Death of the Photojournalist

And high time, too.

When the CEO of Yahoo!, Marissa Meyer, stated the other day that there are no more professional photographers when addressing the changes at Flickr, she was dead right. Sure, in true politically correct fashion she retracted her truthful opinion, but that does not change how right it was.

I wrote the same thing here six years ago. It’s obvious.

The other day the Chicago Sun Times laid off all its staffer photographers. They are all freelancers now, just like you and me. And the reason is simple. You luck out at and find yourself at whatever the breaking news of the day happens to be and your cell phone records the happening for the Times and for posterity. In full movie mode, likely as not. Why pay some guy to do that when the Times can get it from you free, or pretty close? And you will have been in the right place at the right time.

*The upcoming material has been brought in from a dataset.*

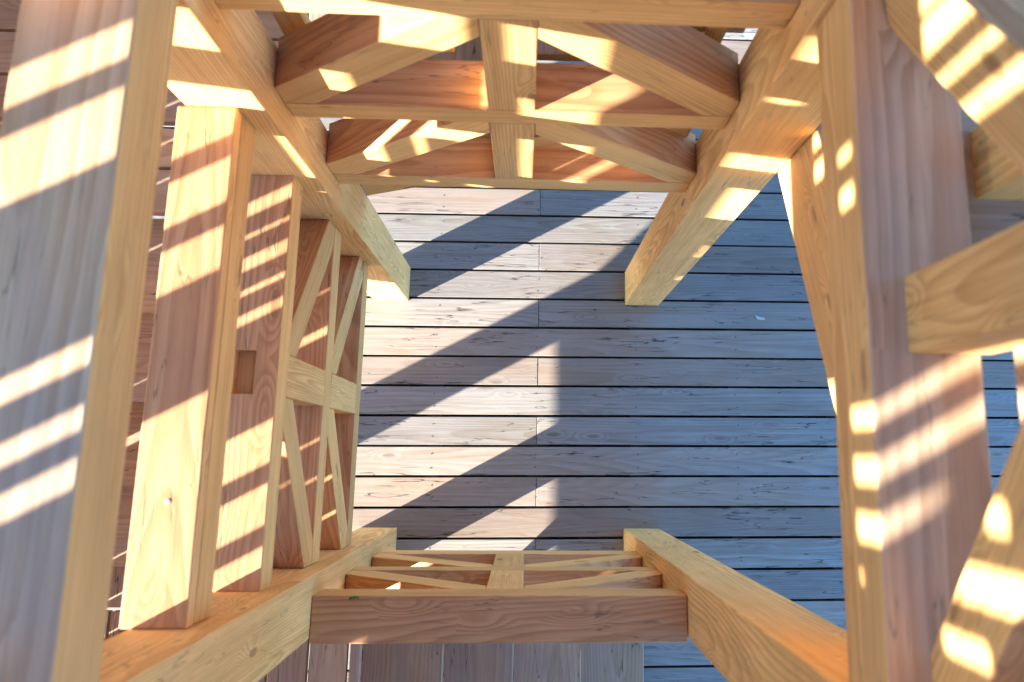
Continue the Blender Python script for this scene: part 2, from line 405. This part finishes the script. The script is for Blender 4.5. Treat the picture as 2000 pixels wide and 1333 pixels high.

Photojournalism – the paid kind – is dead and about time. Anyone can take a picture and PJ does not demand quality results. It demands that the photographer was at the scene. And we are all photographers now. Today Capa’s dying Spanish revolutionary soldier would have been pictured by his colleague in the trenches with his iPhone. The picture would be no better or worse. All it took was being there. And unlike Capa’s image, quite possibly faked judging by his contact sheet which seems to be surprisingly unavailable from Magnum, the modern one would be the real thing.


Capa’s dying soldier – or not.

You say that human interest stories demand solid training and great gear? Fine have at it. But they aren’t worth very much to a media outlet catering to a zero attention span audience. High time these so called photojournalists were off the payroll as the economics make no sense.